Skip the pictures, please, and write out exactly the lines from the opening of the data through the line containing "bg.inputs[1].default_value = 0.078".
====== Given information
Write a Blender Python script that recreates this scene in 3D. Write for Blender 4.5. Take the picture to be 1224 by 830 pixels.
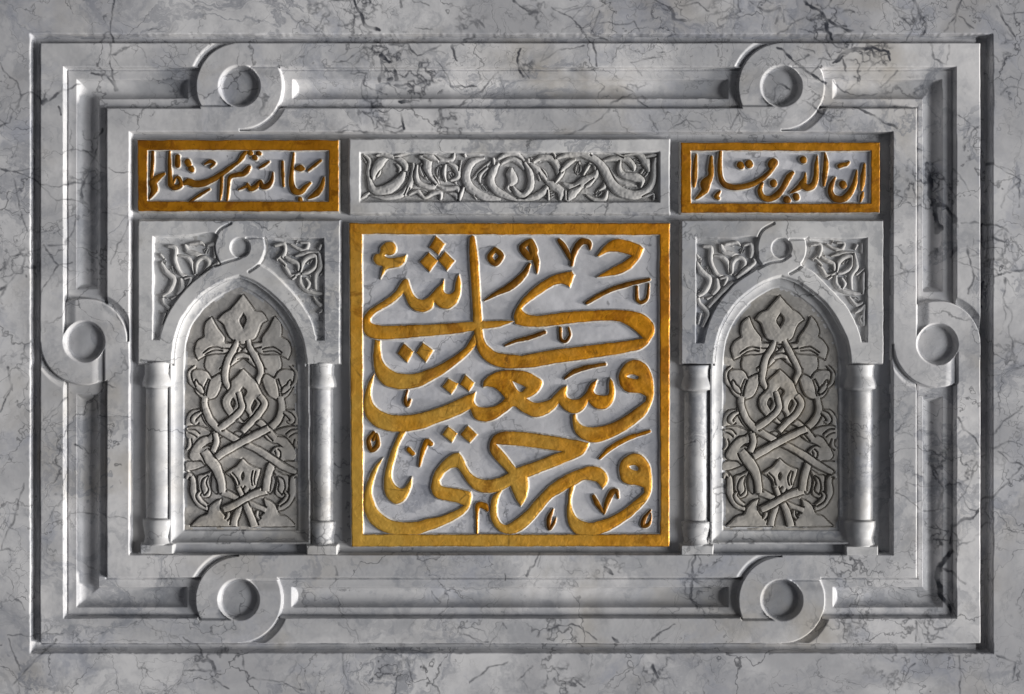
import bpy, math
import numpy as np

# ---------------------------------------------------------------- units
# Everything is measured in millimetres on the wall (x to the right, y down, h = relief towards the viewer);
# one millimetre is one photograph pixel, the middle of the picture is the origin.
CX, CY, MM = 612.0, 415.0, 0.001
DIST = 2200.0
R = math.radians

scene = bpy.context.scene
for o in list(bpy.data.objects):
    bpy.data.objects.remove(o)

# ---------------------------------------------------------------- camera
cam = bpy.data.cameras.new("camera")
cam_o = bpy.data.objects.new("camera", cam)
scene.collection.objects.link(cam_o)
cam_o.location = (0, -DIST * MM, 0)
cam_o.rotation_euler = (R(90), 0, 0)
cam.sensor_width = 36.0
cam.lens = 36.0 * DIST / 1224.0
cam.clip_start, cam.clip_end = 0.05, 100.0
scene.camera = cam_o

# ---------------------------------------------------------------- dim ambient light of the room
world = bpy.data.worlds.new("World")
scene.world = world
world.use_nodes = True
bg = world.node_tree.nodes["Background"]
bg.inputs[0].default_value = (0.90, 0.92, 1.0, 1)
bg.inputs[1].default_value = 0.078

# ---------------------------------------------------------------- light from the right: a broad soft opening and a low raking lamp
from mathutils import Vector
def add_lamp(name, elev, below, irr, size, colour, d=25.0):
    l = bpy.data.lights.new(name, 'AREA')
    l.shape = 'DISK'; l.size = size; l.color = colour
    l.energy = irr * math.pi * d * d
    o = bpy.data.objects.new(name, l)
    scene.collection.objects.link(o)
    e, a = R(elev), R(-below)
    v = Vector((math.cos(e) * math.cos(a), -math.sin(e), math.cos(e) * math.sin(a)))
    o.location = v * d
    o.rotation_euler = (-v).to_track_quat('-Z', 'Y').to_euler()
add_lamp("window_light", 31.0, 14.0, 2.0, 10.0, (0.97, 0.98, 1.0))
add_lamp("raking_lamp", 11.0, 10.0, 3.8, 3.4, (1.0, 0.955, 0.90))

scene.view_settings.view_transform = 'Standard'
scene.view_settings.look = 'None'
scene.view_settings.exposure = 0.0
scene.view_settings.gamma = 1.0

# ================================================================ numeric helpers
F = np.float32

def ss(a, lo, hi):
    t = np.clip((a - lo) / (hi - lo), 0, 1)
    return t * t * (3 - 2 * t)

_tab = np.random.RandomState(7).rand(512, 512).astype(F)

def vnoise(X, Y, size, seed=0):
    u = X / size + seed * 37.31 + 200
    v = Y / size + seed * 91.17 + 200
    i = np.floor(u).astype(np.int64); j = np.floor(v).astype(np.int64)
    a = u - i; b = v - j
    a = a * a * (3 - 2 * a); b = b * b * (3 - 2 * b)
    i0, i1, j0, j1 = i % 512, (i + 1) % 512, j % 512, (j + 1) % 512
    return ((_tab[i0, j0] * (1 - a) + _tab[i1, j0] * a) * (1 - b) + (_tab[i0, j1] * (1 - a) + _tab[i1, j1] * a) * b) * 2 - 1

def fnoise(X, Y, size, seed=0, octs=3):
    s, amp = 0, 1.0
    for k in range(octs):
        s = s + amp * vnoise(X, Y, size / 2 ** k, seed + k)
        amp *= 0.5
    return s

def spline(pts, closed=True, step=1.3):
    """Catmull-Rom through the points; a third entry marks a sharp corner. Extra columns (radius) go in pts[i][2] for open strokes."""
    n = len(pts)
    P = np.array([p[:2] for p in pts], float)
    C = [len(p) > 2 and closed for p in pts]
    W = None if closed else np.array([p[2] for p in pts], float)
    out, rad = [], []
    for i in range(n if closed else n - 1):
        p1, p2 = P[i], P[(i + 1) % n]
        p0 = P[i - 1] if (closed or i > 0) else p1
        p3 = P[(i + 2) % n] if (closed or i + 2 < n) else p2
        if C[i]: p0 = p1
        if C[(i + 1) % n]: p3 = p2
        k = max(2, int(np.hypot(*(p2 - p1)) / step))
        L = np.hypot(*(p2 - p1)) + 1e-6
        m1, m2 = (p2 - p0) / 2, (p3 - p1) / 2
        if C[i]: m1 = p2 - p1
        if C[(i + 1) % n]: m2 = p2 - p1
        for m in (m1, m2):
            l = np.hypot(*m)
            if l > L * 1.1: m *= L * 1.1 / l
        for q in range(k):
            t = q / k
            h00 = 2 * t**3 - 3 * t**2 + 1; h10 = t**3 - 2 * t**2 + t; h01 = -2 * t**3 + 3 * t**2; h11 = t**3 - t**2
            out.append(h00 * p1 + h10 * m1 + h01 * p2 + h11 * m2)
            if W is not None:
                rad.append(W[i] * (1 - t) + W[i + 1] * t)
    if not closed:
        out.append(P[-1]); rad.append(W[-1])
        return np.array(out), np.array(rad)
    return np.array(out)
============
● **Task answer**:
Write a Blender Python script that recreates this scene in 3D. Write for Blender 4.5. Take the picture to be 1224 by 830 pixels.
import bpy, math
import numpy as np

# ---------------------------------------------------------------- units
# Everything is measured in millimetres on the wall (x to the right, y down, h = relief towards the viewer);
# one millimetre is one photograph pixel, the middle of the picture is the origin.
CX, CY, MM = 612.0, 415.0, 0.001
DIST = 2200.0
R = math.radians

scene = bpy.context.scene
for o in list(bpy.data.objects):
    bpy.data.objects.remove(o)

# ---------------------------------------------------------------- camera
cam = bpy.data.cameras.new("camera")
cam_o = bpy.data.objects.new("camera", cam)
scene.collection.objects.link(cam_o)
cam_o.location = (0, -DIST * MM, 0)
cam_o.rotation_euler = (R(90), 0, 0)
cam.sensor_width = 36.0
cam.lens = 36.0 * DIST / 1224.0
cam.clip_start, cam.clip_end = 0.05, 100.0
scene.camera = cam_o

# ---------------------------------------------------------------- dim ambient light of the room
world = bpy.data.worlds.new("World")
scene.world = world
world.use_nodes = True
bg = world.node_tree.nodes["Background"]
bg.inputs[0].default_value = (0.90, 0.92, 1.0, 1)
bg.inputs[1].default_value = 0.078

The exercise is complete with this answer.